### Your instructions
Begin with the line that contains "a.data.foreach_set('value', (d if", end with the line that contains "kind(link('ground', gm), 'structure')", and extract exactly that stretch of lines.

Rows from a 3D scene dataset
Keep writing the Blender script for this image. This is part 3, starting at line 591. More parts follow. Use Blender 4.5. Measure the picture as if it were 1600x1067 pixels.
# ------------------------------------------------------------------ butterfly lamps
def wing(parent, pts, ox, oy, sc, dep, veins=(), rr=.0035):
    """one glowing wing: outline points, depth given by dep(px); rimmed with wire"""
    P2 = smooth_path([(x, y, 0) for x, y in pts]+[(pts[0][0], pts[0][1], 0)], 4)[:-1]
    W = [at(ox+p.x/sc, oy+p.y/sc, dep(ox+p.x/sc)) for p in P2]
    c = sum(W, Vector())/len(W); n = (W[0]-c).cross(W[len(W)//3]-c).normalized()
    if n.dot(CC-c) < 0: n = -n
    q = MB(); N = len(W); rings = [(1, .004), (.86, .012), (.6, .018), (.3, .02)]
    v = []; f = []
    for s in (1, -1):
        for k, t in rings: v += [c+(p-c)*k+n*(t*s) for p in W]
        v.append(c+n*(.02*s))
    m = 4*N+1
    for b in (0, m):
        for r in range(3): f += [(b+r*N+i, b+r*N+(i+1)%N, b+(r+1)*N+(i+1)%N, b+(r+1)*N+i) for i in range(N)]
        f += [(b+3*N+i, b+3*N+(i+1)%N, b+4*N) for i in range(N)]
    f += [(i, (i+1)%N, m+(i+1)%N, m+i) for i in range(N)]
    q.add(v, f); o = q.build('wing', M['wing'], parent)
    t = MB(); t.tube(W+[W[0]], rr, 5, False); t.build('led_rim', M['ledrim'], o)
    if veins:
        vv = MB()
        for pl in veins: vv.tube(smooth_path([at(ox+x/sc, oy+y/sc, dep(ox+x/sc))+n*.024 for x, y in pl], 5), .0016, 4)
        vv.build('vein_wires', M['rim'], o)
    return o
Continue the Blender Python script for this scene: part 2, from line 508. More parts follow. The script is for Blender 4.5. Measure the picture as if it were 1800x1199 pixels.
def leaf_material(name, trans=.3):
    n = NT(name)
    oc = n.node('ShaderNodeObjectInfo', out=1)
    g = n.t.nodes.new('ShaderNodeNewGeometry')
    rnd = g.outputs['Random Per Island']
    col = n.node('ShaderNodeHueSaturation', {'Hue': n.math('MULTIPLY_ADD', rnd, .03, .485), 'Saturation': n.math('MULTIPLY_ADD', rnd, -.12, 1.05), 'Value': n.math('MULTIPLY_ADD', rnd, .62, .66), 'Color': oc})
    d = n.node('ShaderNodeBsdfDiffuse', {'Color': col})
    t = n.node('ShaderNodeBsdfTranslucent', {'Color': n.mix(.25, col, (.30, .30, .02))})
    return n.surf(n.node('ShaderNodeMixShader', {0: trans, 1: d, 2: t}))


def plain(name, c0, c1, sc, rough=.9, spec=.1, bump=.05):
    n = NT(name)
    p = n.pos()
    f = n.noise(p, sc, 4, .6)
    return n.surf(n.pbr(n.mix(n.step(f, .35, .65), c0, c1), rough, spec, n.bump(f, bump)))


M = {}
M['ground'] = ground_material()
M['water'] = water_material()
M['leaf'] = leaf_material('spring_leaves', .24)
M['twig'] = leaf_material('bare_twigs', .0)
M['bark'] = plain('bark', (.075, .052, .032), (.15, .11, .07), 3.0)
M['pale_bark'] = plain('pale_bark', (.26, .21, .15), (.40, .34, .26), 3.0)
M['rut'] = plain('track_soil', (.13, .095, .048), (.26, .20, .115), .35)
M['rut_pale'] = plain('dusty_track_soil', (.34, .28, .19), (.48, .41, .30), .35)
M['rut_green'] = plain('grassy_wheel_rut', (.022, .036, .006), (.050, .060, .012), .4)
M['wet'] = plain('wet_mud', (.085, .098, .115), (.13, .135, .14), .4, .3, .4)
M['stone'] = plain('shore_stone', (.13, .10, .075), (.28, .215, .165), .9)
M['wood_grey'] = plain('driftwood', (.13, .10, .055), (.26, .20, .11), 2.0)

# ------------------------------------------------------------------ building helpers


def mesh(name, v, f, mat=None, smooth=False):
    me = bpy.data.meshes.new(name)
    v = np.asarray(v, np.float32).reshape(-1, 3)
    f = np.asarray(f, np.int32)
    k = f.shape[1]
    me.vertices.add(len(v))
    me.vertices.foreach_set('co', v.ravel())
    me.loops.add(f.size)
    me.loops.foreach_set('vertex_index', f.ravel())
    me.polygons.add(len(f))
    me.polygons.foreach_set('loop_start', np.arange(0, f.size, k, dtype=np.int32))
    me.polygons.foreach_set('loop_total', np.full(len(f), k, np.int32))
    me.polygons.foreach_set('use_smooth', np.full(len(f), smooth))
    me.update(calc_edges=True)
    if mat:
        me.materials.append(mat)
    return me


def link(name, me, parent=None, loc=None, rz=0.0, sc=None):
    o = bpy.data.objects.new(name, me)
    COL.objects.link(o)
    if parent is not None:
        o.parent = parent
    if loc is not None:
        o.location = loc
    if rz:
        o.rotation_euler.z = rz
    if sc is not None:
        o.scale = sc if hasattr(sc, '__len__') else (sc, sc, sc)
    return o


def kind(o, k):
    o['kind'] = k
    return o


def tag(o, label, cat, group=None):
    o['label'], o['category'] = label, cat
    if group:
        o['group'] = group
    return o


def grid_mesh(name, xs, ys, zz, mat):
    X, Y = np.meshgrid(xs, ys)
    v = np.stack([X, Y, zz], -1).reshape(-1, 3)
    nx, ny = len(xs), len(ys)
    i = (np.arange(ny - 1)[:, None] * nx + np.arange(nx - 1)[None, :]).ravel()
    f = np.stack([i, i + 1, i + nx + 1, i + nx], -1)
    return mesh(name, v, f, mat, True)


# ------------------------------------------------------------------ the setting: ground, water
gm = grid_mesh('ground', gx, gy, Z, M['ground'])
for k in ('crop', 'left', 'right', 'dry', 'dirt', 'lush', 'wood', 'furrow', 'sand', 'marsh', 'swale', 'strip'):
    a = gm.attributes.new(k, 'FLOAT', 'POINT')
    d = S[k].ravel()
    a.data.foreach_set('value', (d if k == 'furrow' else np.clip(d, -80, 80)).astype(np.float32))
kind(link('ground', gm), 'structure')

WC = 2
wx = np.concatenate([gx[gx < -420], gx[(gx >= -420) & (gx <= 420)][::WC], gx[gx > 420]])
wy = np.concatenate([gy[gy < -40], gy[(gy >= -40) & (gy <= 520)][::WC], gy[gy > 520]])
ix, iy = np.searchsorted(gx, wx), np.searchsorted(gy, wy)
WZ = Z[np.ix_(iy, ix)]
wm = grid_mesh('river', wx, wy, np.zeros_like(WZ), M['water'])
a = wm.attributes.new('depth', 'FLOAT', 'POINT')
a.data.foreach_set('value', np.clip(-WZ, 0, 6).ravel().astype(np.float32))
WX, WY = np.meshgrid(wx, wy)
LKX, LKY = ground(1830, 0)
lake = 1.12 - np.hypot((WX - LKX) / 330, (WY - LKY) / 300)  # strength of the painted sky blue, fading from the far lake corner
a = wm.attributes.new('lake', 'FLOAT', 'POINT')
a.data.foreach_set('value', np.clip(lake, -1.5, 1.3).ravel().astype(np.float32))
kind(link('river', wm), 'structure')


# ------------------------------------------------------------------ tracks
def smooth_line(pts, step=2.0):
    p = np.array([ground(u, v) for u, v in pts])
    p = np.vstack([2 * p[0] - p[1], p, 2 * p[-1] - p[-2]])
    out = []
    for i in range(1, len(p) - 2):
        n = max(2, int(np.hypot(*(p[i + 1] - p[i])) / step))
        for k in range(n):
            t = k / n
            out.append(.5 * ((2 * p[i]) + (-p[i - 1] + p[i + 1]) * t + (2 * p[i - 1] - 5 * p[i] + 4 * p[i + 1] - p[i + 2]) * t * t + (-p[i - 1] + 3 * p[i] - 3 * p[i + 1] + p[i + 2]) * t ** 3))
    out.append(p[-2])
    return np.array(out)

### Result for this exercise
    a.data.foreach_set('value', (d if k == 'furrow' else np.clip(d, -80, 80)).astype(np.float32))
kind(link('ground', gm), 'structure')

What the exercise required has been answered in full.